Samuel Guerrero’s painting, Prayers of the Million Inhabitants (2024), depicts a blurred and sped-up stadium - Humanity is the intended gladiator. As Blue Marcus describes in her accompanying publication, “The stadium urges individuals to sacrifice their bodies and their agency for some blurry ideal”. All sense of perspective and foreshortening is underwritten by this “blur” as with Ridley Scott’s Blade Runner (1982), where a concentration of space in a technocratic dystopia renders distances into a single point - both futuristic vistas decentring the human subject. Given that Accelerationism in verb form means “Go Fast”, it is difficult not to view Prayers of the Million Inhabitants (2024) as a Velodrome surrounding the human subject, who has been accelerated to the point of being rendered an amorphous, gaseous substance right at the centre of the work.
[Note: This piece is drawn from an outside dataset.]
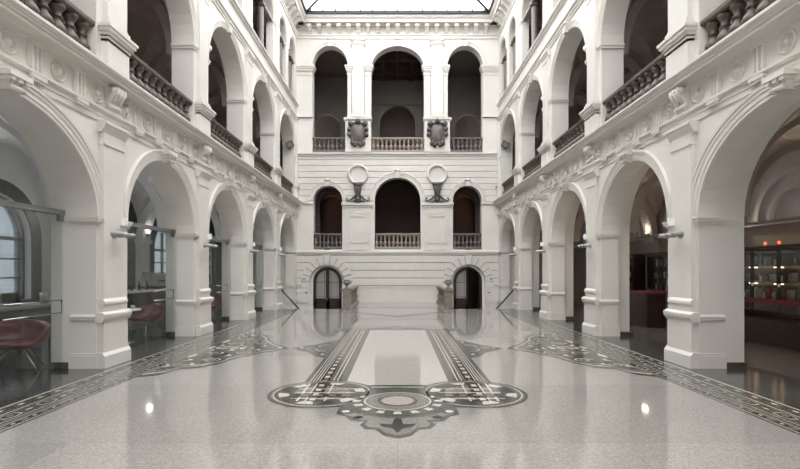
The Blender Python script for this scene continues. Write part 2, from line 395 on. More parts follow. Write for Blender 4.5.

What’s refreshing about the desire to accelerate is its no-nonsense approach to fantasy. To fantasize, as Lauren Berlant describes in Cruel Optimism, is how people “hoard idealising theories and tableaux” about how they, how the world, may add up to something. Accelerationism rejects false positivity, instead reaching for an attachment to that which will destroy. I’m drawn to imagine an accelerationist aesthetic in the language of H.R. Giger, whose biomechanical style envisions a post-human future ruled by Xenomorphs. The “face-hugger”, a parasitoid who makes contact with the host's mouth for implantation purposes, embodies ideas of mechanic matriphagy. The Exact Moment Kim Deal’s Voice Cracks, by Callum Jones, lacks the futurity associated with Landian accelerationism, partly due to its similarity to an early 20th-century vintage photograph. Low-resolution film stills are exported and printed on layers of etching paper, which buckle under the weight of the image they hold. A hazy, out-of-focus image of a crowd of people, blurred to be unrecognisable, conjures feelings of melancholia. Jones's work seems to ask, as Richard Coyne expressed in Technoromanticism (2000), “When the digital apocalypse ensues, what will remain of the human legacy?”